Support for Merkel's party falls in poll after Cologne assaults

German Chancellor Angela Merkel attends a session of the German lower house of parliament, the Bundestag, in Berlin, Germany, January 13, 2016. REUTERS/Fabrizio Bensch

BERLIN (Reuters) - Support for German Chancellor Angela Merkel’s conservatives has fallen two percentage points in one of the first opinion polls to be published since mass sexual assaults on women, blamed on migrants, in Cologne on New Year’s Eve.

The poll for public broadcaster ARD also showed a narrow majority of Germans to be skeptical that the country can manage its huge influx of migrants.

Roughly 1.1 million entered Germany last year, far more than any other European country. Merkel has resisted pressure to take drastic measures to stem the flow, such as closing German borders, telling people the country is strong enough to cope.

The survey, conducted on Jan. 12-13, showed support for Merkel’s conservative bloc, comprised of her Christian Democratic Union (CDU) and the Bavarian Christian Social Union (CSU), falling two points to 37 percent.

The anti-immigrant Alternative for Germany (AfD) party, which has stepped up its criticism of Merkel’s refugee policies since the Cologne attacks, rose one point to 10 percent.

Police have registered 652 criminal complaints related to the events in Cologne, 331 of which are sexual in nature. Only five people are currently being held by police, and those are for non-sexual crimes of theft, causing bodily injury and resisting arrest.

Prosecutors announced on Thursday they were offering cash rewards of 10,000 euros for information leading to the arrest of further suspects.

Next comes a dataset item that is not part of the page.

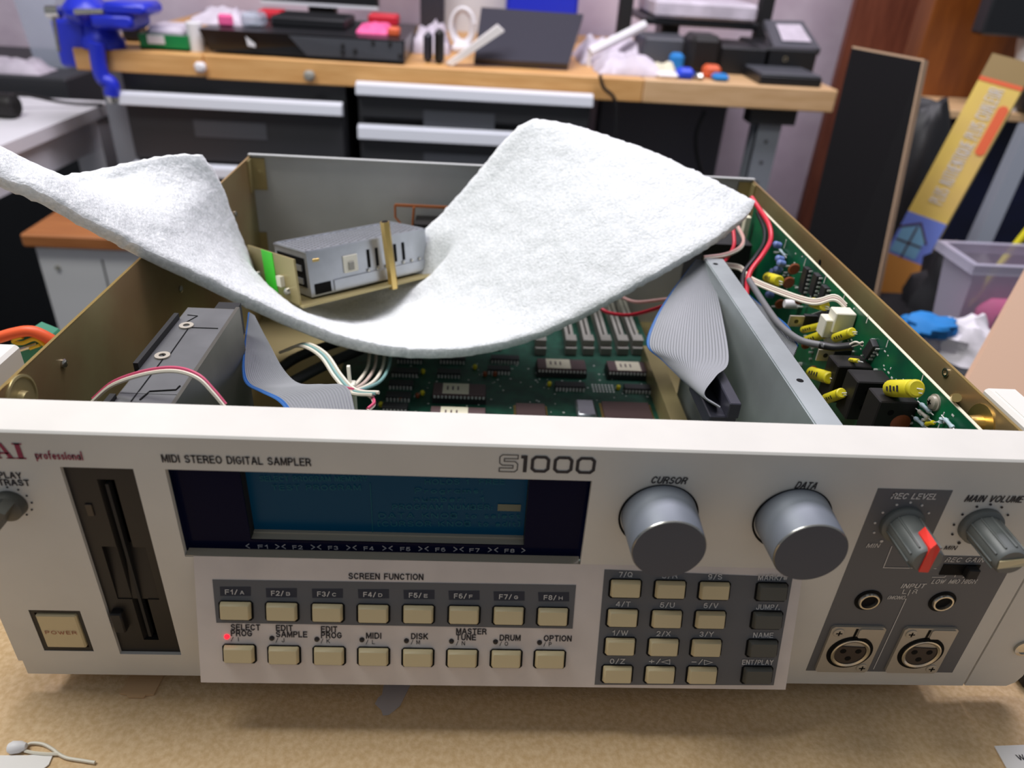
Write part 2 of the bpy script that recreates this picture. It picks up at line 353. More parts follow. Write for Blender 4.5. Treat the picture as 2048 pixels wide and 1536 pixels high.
def lettering(body, a, b, cap, mx, material, parent, bold=0.012, shear=0.0, off=0.00025, weight=None):
    """body written from world point a to b (baseline) in the frame mx (columns: right, up, out)"""
    a = Vector(a); b = Vector(b); wd = (b - a).length
    out = Vector((mx[0][2], mx[1][2], mx[2][2])); d = (b - a).normalized(); up = out.cross(d)
    wt = cap * (weight if weight else ((.16 if cap > .00265 else .13) + bold * 2.0)); gap = .36
    adv = sum(GL[c][0] for c in body) + gap * (len(body) - 1); wt = min(wt, .24 * wd / max(adv, .3)); sx = (wd - wt) / max(adv, .01); sy = cap - wt
    if len(body) == 1: sx = min(sx, cap * 1.3)
    loc = Matrix(((d.x, up.x, out.x, a.x), (d.y, up.y, out.y, a.y), (d.z, up.z, out.z, a.z), (0, 0, 0, 1)))
    mb = MB(loc); x = 0.0
    for c in body:
        for pl in GL[c][1]:
            pts = [(wt / 2 + (x + px) * sx + shear * py * sy, wt / 2 + py * sy) for px, py in pl]
            if len(pts) > 3 and abs(pl[0][0] - pl[-1][0]) < 1e-6 and abs(pl[0][1] - pl[-1][1]) < 1e-6: mb.stroke(pts[:-1], wt, closed=True, z=off)
            else: mb.stroke(ext(pts, wt * .5), wt, z=off)
        x += GL[c][0] + gap
    return mb.build('lettering', material, parent, recalc=False)
def ext(p, k):
    """square line ends: lengthen the first and last piece by half the stroke"""
    q = [Vector(v) for v in p]; d0 = (q[0] - q[1]).normalized() * k; d1 = (q[-1] - q[-2]).normalized() * k
    q[0] = q[0] + d0; q[-1] = q[-1] + d1; return [(v.x, v.y) for v in q]
def plate(x0, x1, z0, z1, holes, y0, y1, m=0):
    """upright plate with rectangular holes; front at y0, back at y1"""
    mb = MB(); X = sorted({x0, x1, *[h[0] for h in holes], *[h[1] for h in holes]}); Z = sorted({z0, z1, *[h[2] for h in holes], *[h[3] for h in holes]})
    inh = lambda x, z: any(h[0] < x < h[1] and h[2] < z < h[3] for h in holes)
    full = [[not inh((X[i] + X[i + 1]) / 2, (Z[j] + Z[j + 1]) / 2) for j in range(len(Z) - 1)] for i in range(len(X) - 1)]
    for i in range(len(X) - 1):
        for j in range(len(Z) - 1):
            if not full[i][j]: continue
            a, b, c, d = X[i], X[i + 1], Z[j], Z[j + 1]
            mb.quad((a, y0, c), (b, y0, c), (b, y0, d), (a, y0, d), m); mb.quad((a, y1, c), (a, y1, d), (b, y1, d), (b, y1, c), m)
            if i == 0 or not full[i - 1][j]: mb.quad((a, y0, c), (a, y0, d), (a, y1, d), (a, y1, c), m)
            if i == len(X) - 2 or not full[i + 1][j]: mb.quad((b, y0, c), (b, y1, c), (b, y1, d), (b, y0, d), m)
            if j == 0 or not full[i][j - 1]: mb.quad((a, y0, c), (a, y1, c), (b, y1, c), (b, y0, c), m)
            if j == len(Z) - 2 or not full[i][j + 1]: mb.quad((a, y0, d), (b, y0, d), (b, y1, d), (a, y1, d), m)
    return mb
def onplane_poly(pxs, fn): return [fn(*q) for q in pxs]
# ================================================================== the setting
BZ = 0.084                                             # top of the rear bench
struct(MB().box(-2.2, 2.4, -1.2, 2.1, -0.90, -0.86).build('floor', 'floor_dark'))
struct(MB().box(-2.2, 2.4, 1.92, 2.0, -0.86, 1.7).build('wall_back', 'wall_plaster'))
# ------------------------------------------------------------------ workbench carrying the sampler
TZ = -0.009
wb = thing('workbench', 'raw brown fibreboard workbench top under the opened sampler', 'workbench', (0.0, -0.1, -0.86))
MB().rbox(-0.335, 0.345, -0.16, 0.385, TZ - 0.022, TZ, 0.001).build('bench_top', 'mdf', wb)
for sx in (-0.30, 0.31):
    for sy in (-0.13, 0.33): MB().box(sx - .02, sx + .02, sy - .02, sy + .02, -0.86, TZ - 0.022).build('leg', 'leg_grey', wb)
# ------------------------------------------------------------------ sampler: case and front
sam = thing('audio_sampler', 'opened grey rack sampler with screen, key panel and bare circuit boards', 'sampler', (0, 0.18, TZ))
HT = 0.1322
slot = (-0.1722, -0.1460, 0.0139, 0.1166); pwr = (-0.2040, -0.1830, 0.0154, 0.0407); dsp = (-0.1345, 0.0243, 0.0730, 0.1168)
mb = plate(-0.2150, 0.2147, 0.0, HT - 0.0008, [slot, pwr, dsp], 0.0, 0.0022)
mb.box(-0.2172, -0.2150, 0.0005, 0.0022, 0.008, HT - 0.0008)
mb.add([(-.2172, 0, HT - .0008), (.2147, 0, HT - .0008), (.2147, .0008, HT), (-.2172, .0008, HT), (.2147, .0206, HT), (-.2172, .0206, HT),
        (.2147, .0206, HT - .003), (-.2172, .0206, HT - .003)], [(0, 1, 2, 3), (3, 2, 4, 5), (5, 4, 6, 7)])
mb.quad((-.2172, 0, HT - .0008), (-.2172, .0008, HT), (-.2172, .0206, HT), (-.2172, .0206, HT - .003))
FP = mb.build('front_panel', 'panel_paint', sam)
mb = MB()
mb.M = FM
mb.prism([(.2157, 0.0002), (.2360, 0.0002), (.2395, .0030), (.2412, .0075), (.2412, .1322), (.2157, .1322)], -0.0030, 0.0)
mb.M = Matrix()
EAR = mb.build('rack_ear', 'panel_paint', sam)
mb = MB(); mb.lathe((.2330, 0, .0275), (0, -1, 0), [(0, .0045), (.0012, .0045), (.0016, .003), (.0010, .0028), (.0010, 0)], 20)
mb.build('ear_screw', 'chrome', EAR, smooth=True)
# side rails of the rack mount
for sx, x0, x1 in ((1, .2175, .2335), (-1, -.2475, -.2255)):
    mb = MB(); mb.rbox(x0, x1, 0.003, 0.0705 if sx > 0 else 0.079, 0.06, 0.1235, 0.0015)
    mb.box(x0 + .003, x1 - .003, 0.005, 0.066, 0.1233, 0.1238); mb.build('rack_bracket', 'bracket_grey', sam)
# bottom, walls
MB().box(-0.203, 0.200, 0.0022, 0.377, 0.0, 0.0014).build('base_plate', 'gold_zinc_plain', sam)
wl = MB(); wl.box(-0.2042, -0.2030, 0.0206, 0.377, 0.0, HT - .0002)
WLF = wl.build('side_wall', 'gold_zinc', sam, label='gold zinc plated steel side wall with stains')
wr = MB(); wr.box(0.1998, 0.2010, 0.0206, 0.377, 0.0, HT - .0002)
WRT = wr.build('side_wall', 'gold_zinc', sam, label='gold zinc plated steel side wall behind the upright circuit board')
MB().box(-.2043, -.2029, .0206, .3772, HT - .0002, HT + .0001).build('bare_edge', 'gold_edge', WLF)
MB().box(.1997, .2011, .0206, .3772, HT - .0002, HT + .0001).build('bare_edge', 'gold_edge', WRT)
BW = MB().box(-0.2042, 0.2010, 0.377, 0.3785, 0.0, HT + .002).build('back_wall', 'grey_steel', sam)
mb = MB(); mb.box(-.2042, .2010, .3745, .377, HT + .001, HT + .002); mb.build('top_flange', 'grey_steel', BW)
for q in (-0.2030, 0.1998):
    s = 1 if q < 0 else -1
    mb = MB(); mb.box(min(q, q + s * .011), max(q, q + s * .011), .3755, .377, HT - .026, HT - .001)
    mb.box(min(q, q + s * .0012), max(q, q + s * .0012), .366, .377, HT - .026, HT - .001)
    mb.lathe((q + s * .006, .3755, HT - .012), (0, -1, 0), [(0, .002), (.001, .0018), (.0012, 0)], 12); mb.build('corner_tab', 'gold_zinc_plain', BW)
    mb = MB(); mb.box(min(q, q + s * .006), max(q, q + s * .006), .3755, .377, .03, HT - .062); mb.build('corner_tab', 'gold_zinc_plain', BW)
# rivets and bosses on the left wall
rm = MB(); rm.lathe((0, 0, 0), (1, 0, 0), [(-.001, .0022), (.0008, .0022), (.0014, .0015), (.0016, 0)], 14); rme = rm.mesh('rivet', 'chrome', True)
for q in ((470, 428), (360, 578), (126, 727), (437, 560)): place('rivet', rme, WLF, Matrix.Translation(at(*q, x=-.2030)))
bo = MB(); c = at(42, 800, x=-.2030)
bo.lathe(c, (1, 0, 0), [(0, .0105), (.0008, .0105), (.001, .0095), (.0004, .009), (.0004, .004), (.003, .0036), (.003, 0)], 28); bo.build('screw_boss', 'gold_zinc_plain', WLF, smooth=True)
c = at(1893, 745, x=.1998); bo = MB(); bo.ring(c, (-1, 0, 0), .0013, .0022, .0008); bo.build('rivet', 'chrome', WRT)
c = at(1962, 848, x=.1998); bo = MB(); bo.lathe(c, (-1, 0, 0), [(0, .009), (.0008, .009), (.0008, .004), (.006, .0036), (.006, 0)], 24); bo.build('screw_boss', 'gold_edge', WRT, smooth=True)
bo = MB(); bo.cyl(at(1905, 797, x=.1998), at(1960, 797, x=.1998) + Vector((-.0105, 0, 0)), .002, n=10); bo.build('standoff', 'gold_edge', WRT, smooth=True)
for u, v in ((1640, 525), ):
    bo = MB(); bo.lathe(at(u, v, x=.1998), (-1, 0, 0), [(0.0002, .002), (.0003, 0)], 12); bo.build('hole', 'hole_black', WRT)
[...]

Asked whether they agreed with Merkel’s optimistic “we can do this” mantra, 51 percent of the survey’s respondents expressed doubts about Germany’s ability to manage the crisis, while 44 percent backed the chancellor’s stance.

The poll showed that Germans were roughly evenly divided on whether the migrant influx scared them, with 48 percent saying it did and 50 percent saying it was not a source of concern.